Comissão da ONU adverte para escalada de violência localizada no Sudão do Sul
Grupo de especialistas ressalta um país “cada vez mais polarizado”; milhares de combatentes participaram na violência em estados como Equatória Central, Warrap, Jonglei e Grande Pibor; segunda-feira marca primeiro ano do governo de transição criado após novo acordo de paz.
A violência continua assolando vastas áreas do Sudão do Sul, um ano depois da assinatura do Acordo de Paz Revitalizado para acabar com a guerra civil iniciada em 2013.
Antes do aniversário do novo governo de transição, que é celebrado na segunda-feira, a Comissão de Direitos Humanos sobre o país alertou para “uma escalada maciça da violência perpetrada em um nível local.”
Justiça de transição
A publicação, apresentada esta sexta-feira em Joanesburgo, é a quinta desde que o grupo de especialistas foi criado pelo Conselho dos Direitos Humanos para investigar e relatar a situação sul-sudanesa. Os integrantes coletam e conservam provas para serem usadas por um mecanismo de justiça de transição.
A comissão destaca que ataques de grupos armados a civis provocaram centenas de mortes e centenas de milhares deslocados em 2020. As ações ocorreram nos estados de Equatória Central, Warrap, Jonglei e Grande Pibor.
O Sudão do Sul declarou independência do Sudão em 2011, após décadas de guerra civil. O conflito teve início em finais de 2013 depois de divergências entre o presidente Salva Kiir e o vice-presidente Riek Machar.
O relatório realça que as vítimas dos atos recentes são visadas de acordo com a origem étnica. As incursões teriam o apoio tanto do governo como das forças de oposição.
Dimensão
Para a presidente da Comissão de Direitos Humanos da ONU sobre o Sudão do Sul, Yasmin Sooka, a dimensão da violência ultrapassa a que foi registrada entre 2013 e 2019 no mais novo país do mundo.
A representante destacou que mulheres e meninas foram “raptadas, estupradas por gangues e escravizadas sexualmente e, em alguns casos, são casadas à força”.
O membro da comissão, Andrew Clapham, disse que a escala da violência e o uso de armas mais recentes por grupos locais sugere o envolvimento de forças de segurança nacional, NSS, ou de atores externos.
Entre junho de agosto de 2020, o estado de Jonglei registrou os “atos mais brutais” de violência, incluindo assassinatos e mutilações de civis, incêndios sistemáticos e deliberados de casas ou roubos de até 175 mil cabeças de gado.
Abusos
Complexos de ONGs foram pilhados nessas incursões. Uma mulher da região contou à comissão que foi abusada por 10 dias consecutivos. Ela e seu grupo não cozinharam nem lavaram, mas foram “usadas como esposas para fazer sexo.”
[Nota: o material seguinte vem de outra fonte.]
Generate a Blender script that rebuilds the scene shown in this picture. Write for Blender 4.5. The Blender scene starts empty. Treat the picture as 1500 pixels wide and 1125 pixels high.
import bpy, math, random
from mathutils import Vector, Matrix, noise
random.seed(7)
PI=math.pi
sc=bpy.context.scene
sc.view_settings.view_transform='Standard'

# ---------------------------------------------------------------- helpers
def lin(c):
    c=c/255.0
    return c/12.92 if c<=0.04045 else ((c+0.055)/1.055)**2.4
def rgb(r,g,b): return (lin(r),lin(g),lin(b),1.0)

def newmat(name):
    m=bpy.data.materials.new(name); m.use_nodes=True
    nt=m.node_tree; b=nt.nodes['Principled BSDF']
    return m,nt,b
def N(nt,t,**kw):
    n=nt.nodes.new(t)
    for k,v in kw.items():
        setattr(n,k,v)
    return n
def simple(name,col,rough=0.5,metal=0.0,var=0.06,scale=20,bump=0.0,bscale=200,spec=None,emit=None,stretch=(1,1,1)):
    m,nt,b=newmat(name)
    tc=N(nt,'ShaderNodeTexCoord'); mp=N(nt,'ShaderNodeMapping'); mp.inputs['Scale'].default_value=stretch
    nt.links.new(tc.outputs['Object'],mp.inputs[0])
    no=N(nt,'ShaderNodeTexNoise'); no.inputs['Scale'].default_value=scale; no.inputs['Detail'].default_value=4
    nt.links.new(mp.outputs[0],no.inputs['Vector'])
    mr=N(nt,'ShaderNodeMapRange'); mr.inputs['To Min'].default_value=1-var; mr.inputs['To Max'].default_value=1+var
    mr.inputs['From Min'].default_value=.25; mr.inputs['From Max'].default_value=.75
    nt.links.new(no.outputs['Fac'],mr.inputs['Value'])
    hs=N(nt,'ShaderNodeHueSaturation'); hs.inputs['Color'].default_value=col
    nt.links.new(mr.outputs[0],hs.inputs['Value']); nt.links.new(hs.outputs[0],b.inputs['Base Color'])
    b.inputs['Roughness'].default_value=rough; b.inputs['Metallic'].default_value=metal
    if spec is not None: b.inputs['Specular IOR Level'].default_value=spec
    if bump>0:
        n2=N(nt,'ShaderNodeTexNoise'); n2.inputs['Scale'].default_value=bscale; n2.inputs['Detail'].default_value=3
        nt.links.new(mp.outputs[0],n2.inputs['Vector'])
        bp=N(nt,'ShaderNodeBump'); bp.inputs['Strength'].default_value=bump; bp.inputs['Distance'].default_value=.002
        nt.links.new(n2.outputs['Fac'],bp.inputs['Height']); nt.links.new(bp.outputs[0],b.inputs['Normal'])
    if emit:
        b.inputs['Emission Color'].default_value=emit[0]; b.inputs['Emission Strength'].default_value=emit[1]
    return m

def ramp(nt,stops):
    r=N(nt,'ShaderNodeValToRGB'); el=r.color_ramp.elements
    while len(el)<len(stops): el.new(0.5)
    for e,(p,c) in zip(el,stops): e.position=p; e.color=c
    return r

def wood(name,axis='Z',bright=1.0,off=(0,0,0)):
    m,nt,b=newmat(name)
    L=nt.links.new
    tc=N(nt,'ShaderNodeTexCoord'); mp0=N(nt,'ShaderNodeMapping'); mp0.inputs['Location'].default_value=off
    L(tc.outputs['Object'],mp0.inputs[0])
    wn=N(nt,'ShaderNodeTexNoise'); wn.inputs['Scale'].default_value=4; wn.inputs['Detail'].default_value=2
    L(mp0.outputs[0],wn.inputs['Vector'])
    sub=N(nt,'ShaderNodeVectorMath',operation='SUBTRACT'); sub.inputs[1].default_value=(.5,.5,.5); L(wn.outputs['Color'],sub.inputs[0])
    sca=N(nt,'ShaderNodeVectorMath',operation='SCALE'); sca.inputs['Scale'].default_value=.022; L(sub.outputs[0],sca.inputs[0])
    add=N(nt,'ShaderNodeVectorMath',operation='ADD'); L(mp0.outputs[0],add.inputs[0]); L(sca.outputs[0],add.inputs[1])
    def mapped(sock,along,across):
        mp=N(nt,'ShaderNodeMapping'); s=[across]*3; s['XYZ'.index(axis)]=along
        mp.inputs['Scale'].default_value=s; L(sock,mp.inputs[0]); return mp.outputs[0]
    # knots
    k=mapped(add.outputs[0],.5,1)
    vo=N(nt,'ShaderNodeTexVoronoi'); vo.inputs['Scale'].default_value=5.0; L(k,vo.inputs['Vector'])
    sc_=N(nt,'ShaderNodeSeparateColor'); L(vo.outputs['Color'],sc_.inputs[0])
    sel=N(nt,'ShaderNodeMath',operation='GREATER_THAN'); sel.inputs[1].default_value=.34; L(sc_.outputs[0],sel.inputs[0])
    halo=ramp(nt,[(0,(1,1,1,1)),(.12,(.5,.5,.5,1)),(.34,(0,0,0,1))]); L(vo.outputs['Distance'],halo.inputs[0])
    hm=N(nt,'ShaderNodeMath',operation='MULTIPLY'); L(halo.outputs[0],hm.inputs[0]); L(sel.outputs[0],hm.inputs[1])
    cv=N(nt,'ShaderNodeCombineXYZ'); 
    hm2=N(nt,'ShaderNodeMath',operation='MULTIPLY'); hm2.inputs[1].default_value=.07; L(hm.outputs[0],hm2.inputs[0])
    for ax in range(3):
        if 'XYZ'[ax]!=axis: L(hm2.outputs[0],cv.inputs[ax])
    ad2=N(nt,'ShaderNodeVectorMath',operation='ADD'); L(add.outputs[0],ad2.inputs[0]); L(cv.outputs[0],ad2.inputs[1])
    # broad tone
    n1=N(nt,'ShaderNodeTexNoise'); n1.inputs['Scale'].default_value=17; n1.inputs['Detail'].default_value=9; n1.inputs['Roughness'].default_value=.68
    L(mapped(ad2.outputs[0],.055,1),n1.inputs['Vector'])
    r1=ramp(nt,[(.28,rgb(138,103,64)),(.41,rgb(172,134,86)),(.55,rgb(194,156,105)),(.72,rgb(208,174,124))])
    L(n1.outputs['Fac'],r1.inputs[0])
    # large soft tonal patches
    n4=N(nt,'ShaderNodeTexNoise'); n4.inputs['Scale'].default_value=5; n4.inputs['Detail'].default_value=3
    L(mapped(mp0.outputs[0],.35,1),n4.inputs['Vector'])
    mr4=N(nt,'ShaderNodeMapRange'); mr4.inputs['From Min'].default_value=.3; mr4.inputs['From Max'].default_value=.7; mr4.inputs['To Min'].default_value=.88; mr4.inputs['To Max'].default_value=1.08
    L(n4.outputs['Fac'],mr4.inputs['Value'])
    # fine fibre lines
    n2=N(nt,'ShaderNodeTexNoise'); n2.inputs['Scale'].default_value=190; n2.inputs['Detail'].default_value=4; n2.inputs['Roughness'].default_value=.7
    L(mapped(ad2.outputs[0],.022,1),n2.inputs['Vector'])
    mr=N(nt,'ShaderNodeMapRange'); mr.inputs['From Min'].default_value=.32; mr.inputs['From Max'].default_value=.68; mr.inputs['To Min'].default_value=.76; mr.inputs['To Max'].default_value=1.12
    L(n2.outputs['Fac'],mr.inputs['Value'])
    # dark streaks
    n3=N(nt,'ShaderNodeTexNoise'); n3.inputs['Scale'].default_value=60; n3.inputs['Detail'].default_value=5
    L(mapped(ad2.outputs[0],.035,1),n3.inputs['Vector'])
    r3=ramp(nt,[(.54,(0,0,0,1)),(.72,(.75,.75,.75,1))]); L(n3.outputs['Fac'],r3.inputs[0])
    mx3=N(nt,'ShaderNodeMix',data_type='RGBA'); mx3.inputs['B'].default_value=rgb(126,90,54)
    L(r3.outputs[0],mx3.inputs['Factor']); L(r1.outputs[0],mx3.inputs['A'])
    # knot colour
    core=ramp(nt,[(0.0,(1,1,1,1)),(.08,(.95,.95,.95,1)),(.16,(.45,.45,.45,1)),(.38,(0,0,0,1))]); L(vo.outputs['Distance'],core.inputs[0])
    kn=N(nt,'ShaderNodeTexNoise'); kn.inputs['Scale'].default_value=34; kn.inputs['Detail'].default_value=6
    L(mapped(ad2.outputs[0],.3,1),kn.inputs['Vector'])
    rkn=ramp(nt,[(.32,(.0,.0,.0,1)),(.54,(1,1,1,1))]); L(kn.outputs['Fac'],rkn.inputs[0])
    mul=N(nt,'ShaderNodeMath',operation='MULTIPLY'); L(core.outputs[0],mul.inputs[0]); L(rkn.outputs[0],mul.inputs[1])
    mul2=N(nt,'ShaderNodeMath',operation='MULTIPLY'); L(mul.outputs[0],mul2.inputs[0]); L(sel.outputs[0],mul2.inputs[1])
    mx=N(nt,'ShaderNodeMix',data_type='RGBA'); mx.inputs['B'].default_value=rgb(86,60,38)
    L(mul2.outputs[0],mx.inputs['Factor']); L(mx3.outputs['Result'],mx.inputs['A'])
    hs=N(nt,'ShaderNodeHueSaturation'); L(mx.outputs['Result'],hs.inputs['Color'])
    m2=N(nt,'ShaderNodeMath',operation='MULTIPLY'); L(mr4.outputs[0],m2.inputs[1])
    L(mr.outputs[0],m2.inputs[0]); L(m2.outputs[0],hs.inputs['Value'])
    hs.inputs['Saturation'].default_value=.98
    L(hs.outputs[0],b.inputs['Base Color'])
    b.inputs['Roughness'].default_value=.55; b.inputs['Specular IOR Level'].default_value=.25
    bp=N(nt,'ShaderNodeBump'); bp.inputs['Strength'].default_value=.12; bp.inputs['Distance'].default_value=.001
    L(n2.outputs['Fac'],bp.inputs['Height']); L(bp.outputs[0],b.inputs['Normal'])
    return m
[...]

A comissão considera chocante o número de combatentes envolvidos nesses conflitos localizados. Somente no estado de Jonglei, cerca de 50 mil participaram num ataque à área de Padoy. Outros pelo menos 15 mil atuaram numa incursão a uma aldeia de Likuangole.
Relatos de civis destacam ainda o uso de armas “mais recentes”, nunca vistas em ataques anteriores. Um deles disse que na cidade de Pibor viu armamento “usado pelo NSS, sendo vendido por poucas centenas de dólares” e que “todas as crianças têm armas”.
Identidade
No documento, os especialistas descrevem um Sudão do Sul “cada vez mais polarizado, onde se dá grande valor à identidade étnica acima da noção do que significa ser um sul-sudanês”.
A recomendação feita às partes do conflito é que se envolvam de forma coletiva em ações para construir confiança, restaurar a dignidade, consolidar a unidade nacional e reconstruir a confiança na liderança nacional e nas instituições.